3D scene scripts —

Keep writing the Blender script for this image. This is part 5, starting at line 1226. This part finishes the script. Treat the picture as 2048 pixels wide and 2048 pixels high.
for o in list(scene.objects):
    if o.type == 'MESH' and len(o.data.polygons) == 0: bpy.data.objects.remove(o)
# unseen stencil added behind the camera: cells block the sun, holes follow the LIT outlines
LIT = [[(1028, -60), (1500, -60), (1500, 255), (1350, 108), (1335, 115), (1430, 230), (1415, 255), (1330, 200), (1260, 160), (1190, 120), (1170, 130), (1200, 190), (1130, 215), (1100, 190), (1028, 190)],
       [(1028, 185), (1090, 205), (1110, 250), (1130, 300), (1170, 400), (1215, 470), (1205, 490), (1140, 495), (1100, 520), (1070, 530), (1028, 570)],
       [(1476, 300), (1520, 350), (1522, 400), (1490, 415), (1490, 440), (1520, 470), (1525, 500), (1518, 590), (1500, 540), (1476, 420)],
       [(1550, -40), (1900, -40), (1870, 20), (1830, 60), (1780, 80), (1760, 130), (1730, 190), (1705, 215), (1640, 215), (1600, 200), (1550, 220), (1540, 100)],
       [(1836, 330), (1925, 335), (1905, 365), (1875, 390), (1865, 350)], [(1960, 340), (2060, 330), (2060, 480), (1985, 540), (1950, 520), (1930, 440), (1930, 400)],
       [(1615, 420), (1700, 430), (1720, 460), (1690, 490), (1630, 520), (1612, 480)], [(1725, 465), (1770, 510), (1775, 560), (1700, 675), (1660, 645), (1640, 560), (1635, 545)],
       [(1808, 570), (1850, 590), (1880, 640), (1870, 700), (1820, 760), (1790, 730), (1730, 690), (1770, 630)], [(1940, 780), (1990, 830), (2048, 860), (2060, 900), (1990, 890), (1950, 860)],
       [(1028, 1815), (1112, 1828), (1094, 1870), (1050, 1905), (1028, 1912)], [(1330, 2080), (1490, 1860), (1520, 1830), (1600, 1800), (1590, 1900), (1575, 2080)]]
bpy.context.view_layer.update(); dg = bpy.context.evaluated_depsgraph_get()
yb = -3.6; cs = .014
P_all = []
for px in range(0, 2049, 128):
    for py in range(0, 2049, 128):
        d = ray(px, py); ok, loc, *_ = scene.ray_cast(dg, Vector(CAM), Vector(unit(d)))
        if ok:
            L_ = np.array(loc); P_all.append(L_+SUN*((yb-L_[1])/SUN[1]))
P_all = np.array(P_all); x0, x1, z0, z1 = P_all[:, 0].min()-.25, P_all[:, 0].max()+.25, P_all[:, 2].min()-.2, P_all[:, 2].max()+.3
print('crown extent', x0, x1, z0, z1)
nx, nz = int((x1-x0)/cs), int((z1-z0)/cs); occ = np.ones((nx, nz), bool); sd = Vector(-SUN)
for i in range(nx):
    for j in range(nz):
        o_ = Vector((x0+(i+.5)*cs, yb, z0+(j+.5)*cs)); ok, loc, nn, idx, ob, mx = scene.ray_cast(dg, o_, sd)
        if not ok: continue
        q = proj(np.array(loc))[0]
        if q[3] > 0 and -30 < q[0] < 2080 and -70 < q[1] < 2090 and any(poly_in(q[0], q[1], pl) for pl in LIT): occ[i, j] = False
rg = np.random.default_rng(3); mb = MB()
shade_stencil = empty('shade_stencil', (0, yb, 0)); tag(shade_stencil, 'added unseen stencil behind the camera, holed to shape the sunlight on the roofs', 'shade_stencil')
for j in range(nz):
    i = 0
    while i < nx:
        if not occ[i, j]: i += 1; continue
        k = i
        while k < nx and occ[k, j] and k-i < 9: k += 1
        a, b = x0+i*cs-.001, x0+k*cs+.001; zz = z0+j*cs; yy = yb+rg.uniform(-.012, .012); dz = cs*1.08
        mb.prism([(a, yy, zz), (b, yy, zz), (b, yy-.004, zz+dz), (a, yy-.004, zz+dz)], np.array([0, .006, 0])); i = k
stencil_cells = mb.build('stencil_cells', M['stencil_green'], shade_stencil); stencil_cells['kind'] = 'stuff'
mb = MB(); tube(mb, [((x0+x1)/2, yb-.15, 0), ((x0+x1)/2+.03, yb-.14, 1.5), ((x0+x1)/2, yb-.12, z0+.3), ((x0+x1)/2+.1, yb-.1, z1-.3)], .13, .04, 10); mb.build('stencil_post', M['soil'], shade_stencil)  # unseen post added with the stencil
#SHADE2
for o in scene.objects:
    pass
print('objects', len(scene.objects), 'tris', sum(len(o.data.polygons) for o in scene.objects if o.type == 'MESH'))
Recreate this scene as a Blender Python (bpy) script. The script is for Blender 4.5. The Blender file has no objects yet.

EXERCISE AIM — Restate each record word for word.

EXPECTED ANSWER —
Keep writing the Blender script for this image. This is part 5, starting at line 1226. This part finishes the script. Treat the picture as 2048 pixels wide and 2048 pixels high.
for o in list(scene.objects):
    if o.type == 'MESH' and len(o.data.polygons) == 0: bpy.data.objects.remove(o)
# unseen stencil added behind the camera: cells block the sun, holes follow the LIT outlines
LIT = [[(1028, -60), (1500, -60), (1500, 255), (1350, 108), (1335, 115), (1430, 230), (1415, 255), (1330, 200), (1260, 160), (1190, 120), (1170, 130), (1200, 190), (1130, 215), (1100, 190), (1028, 190)],
       [(1028, 185), (1090, 205), (1110, 250), (1130, 300), (1170, 400), (1215, 470), (1205, 490), (1140, 495), (1100, 520), (1070, 530), (1028, 570)],
       [(1476, 300), (1520, 350), (1522, 400), (1490, 415), (1490, 440), (1520, 470), (1525, 500), (1518, 590), (1500, 540), (1476, 420)],
       [(1550, -40), (1900, -40), (1870, 20), (1830, 60), (1780, 80), (1760, 130), (1730, 190), (1705, 215), (1640, 215), (1600, 200), (1550, 220), (1540, 100)],
       [(1836, 330), (1925, 335), (1905, 365), (1875, 390), (1865, 350)], [(1960, 340), (2060, 330), (2060, 480), (1985, 540), (1950, 520), (1930, 440), (1930, 400)],
       [(1615, 420), (1700, 430), (1720, 460), (1690, 490), (1630, 520), (1612, 480)], [(1725, 465), (1770, 510), (1775, 560), (1700, 675), (1660, 645), (1640, 560), (1635, 545)],
       [(1808, 570), (1850, 590), (1880, 640), (1870, 700), (1820, 760), (1790, 730), (1730, 690), (1770, 630)], [(1940, 780), (1990, 830), (2048, 860), (2060, 900), (1990, 890), (1950, 860)],
       [(1028, 1815), (1112, 1828), (1094, 1870), (1050, 1905), (1028, 1912)], [(1330, 2080), (1490, 1860), (1520, 1830), (1600, 1800), (1590, 1900), (1575, 2080)]]
bpy.context.view_layer.update(); dg = bpy.context.evaluated_depsgraph_get()
yb = -3.6; cs = .014
P_all = []
for px in range(0, 2049, 128):
    for py in range(0, 2049, 128):
        d = ray(px, py); ok, loc, *_ = scene.ray_cast(dg, Vector(CAM), Vector(unit(d)))
        if ok:
            L_ = np.array(loc); P_all.append(L_+SUN*((yb-L_[1])/SUN[1]))
P_all = np.array(P_all); x0, x1, z0, z1 = P_all[:, 0].min()-.25, P_all[:, 0].max()+.25, P_all[:, 2].min()-.2, P_all[:, 2].max()+.3
print('crown extent', x0, x1, z0, z1)
nx, nz = int((x1-x0)/cs), int((z1-z0)/cs); occ = np.ones((nx, nz), bool); sd = Vector(-SUN)
for i in range(nx):
    for j in range(nz):
        o_ = Vector((x0+(i+.5)*cs, yb, z0+(j+.5)*cs)); ok, loc, nn, idx, ob, mx = scene.ray_cast(dg, o_, sd)
        if not ok: continue
        q = proj(np.array(loc))[0]
        if q[3] > 0 and -30 < q[0] < 2080 and -70 < q[1] < 2090 and any(poly_in(q[0], q[1], pl) for pl in LIT): occ[i, j] = False
rg = np.random.default_rng(3); mb = MB()
shade_stencil = empty('shade_stencil', (0, yb, 0)); tag(shade_stencil, 'added unseen stencil behind the camera, holed to shape the sunlight on the roofs', 'shade_stencil')
for j in range(nz):
    i = 0
    while i < nx:
        if not occ[i, j]: i += 1; continue
        k = i
        while k < nx and occ[k, j] and k-i < 9: k += 1
        a, b = x0+i*cs-.001, x0+k*cs+.001; zz = z0+j*cs; yy = yb+rg.uniform(-.012, .012); dz = cs*1.08
        mb.prism([(a, yy, zz), (b, yy, zz), (b, yy-.004, zz+dz), (a, yy-.004, zz+dz)], np.array([0, .006, 0])); i = k
stencil_cells = mb.build('stencil_cells', M['stencil_green'], shade_stencil); stencil_cells['kind'] = 'stuff'
mb = MB(); tube(mb, [((x0+x1)/2, yb-.15, 0), ((x0+x1)/2+.03, yb-.14, 1.5), ((x0+x1)/2, yb-.12, z0+.3), ((x0+x1)/2+.1, yb-.1, z1-.3)], .13, .04, 10); mb.build('stencil_post', M['soil'], shade_stencil)  # unseen post added with the stencil
#SHADE2
for o in scene.objects:
    pass
print('objects', len(scene.objects), 'tris', sum(len(o.data.polygons) for o in scene.objects if o.type == 'MESH'))
Recreate this scene as a Blender Python (bpy) script. The script is for Blender 4.5. The Blender file has no objects yet.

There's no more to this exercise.